Barème Macron : La contestation des juridictions prud’homales prend de l’ampleur

04/06/2019

Créé par l’Ordonnance n° 2017-1387 du 22 septembre 2017 et revêtu d’une valeur législative par l’entrée en vigueur de la loi n°2018-217 du 29 mars 2018, le barème de l’article L. 1235-3 du Code du travail, dit « Barème Macron », encadre le montant de l’indemnité que le juge peut octroyer au salarié en réparation du préjudice que lui a causé le caractère abusif de son licenciement.

Ce barème, qui s’applique à tous les licenciements notifiés depuis le 24 septembre 2017, divise les praticiens entre ceux qui y voient l’avènement d’une sécurité juridique salutaire pour les entreprises, et les autres qui le jugent contraire au principe de la réparation intégrale du préjudice du salarié abusivement licencié.

Ainsi, dès son entrée en vigueur, la conventionnalité du barème Macron a été contestée par la CGT sur le fondement des articles 10 de la Convention n°158 de l’Organisation Internationale du Travail (OIT) et 24 de la Charte sociale européenne, qui prévoient le principe de réparation intégrale du préjudice subi par le salarié abusivement licencié.

Le Conseil d’Etat, saisi de cette contestation, a jugé l’article L. 1235-3 du Code du travail comme étant conforme aux dispositions précitées, dans sa décision du 7 décembre 2017.

Cet arrêt n’a cependant pas mis fin à la contestation de la conventionnalité du barème, qui se poursuit devant les juridictions prud’homales.

Ces dernières avancent en ordre dispersé, les Conseils de prud’hommes du Mans, de Caen, du Havre et de Tours s’étant prononcés en faveur de la conventionnalité du barème, tandis que ceux de Paris, d’Amiens, de Lyon, de Troyes, d’Angers et d’Agen l’ont jugé inapplicable sur le fondement des dispositions de la Convention n°158 de l’OIT et de la Charte sociale européenne. Le jugement du Conseil de prud’hommes d’Agen a eu une résonance particulière dans la mesure où il s’agissait de la première décision sur la question de la conventionnalité du barème à être tranchée par un magistrat professionnel, à savoir un juge départiteur, et qu’il l’a jugé inapplicable. Cette question divise au sein même des Conseils de prud’hommes, deux sections s’étant prononcées en sens contraire au sein des Conseils de prud’hommes de Paris et de Grenoble.
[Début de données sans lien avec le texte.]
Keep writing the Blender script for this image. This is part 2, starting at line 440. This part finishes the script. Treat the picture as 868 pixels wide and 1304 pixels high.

Devant l’insécurité juridique soulevée par ces jugements disparates, la Chambre Sociale de la Cour d’appel de Paris, première Cour d’appel à être saisie de cette question, a sollicité l’avis du Parquet général.

Le 23 mai dernier, le Parquet a conclu à la conventionnalité du barème.

Il convient cependant de préciser que l’avis du Ministère public ne lie pas la Cour d’appel, qui est libre de statuer conformément ou non aux conclusions de l’avocat général.

La Cour d’Appel de Paris devrait rendre sa décision le 25 septembre prochain.

La Cour de cassation pourrait cependant se prononcer avant cette date. Elle a en effet été saisie pour avis sur la conventionnalité du barème par les Conseils de prud’hommes de Louviers et de Toulouse. Son avis devrait être connu le 8 juillet prochain.

Un doute subsiste cependant quant à la recevabilité d’une demande d’avis portant sur la conventionnalité d’un texte de droit interne.

Si ces demandes d’avis devaient être déclarées irrecevables, il est probable que le débat se poursuivrait au sein des Cours d’appel avant que la question ne soit définitivement tranchée par la Cour de cassation.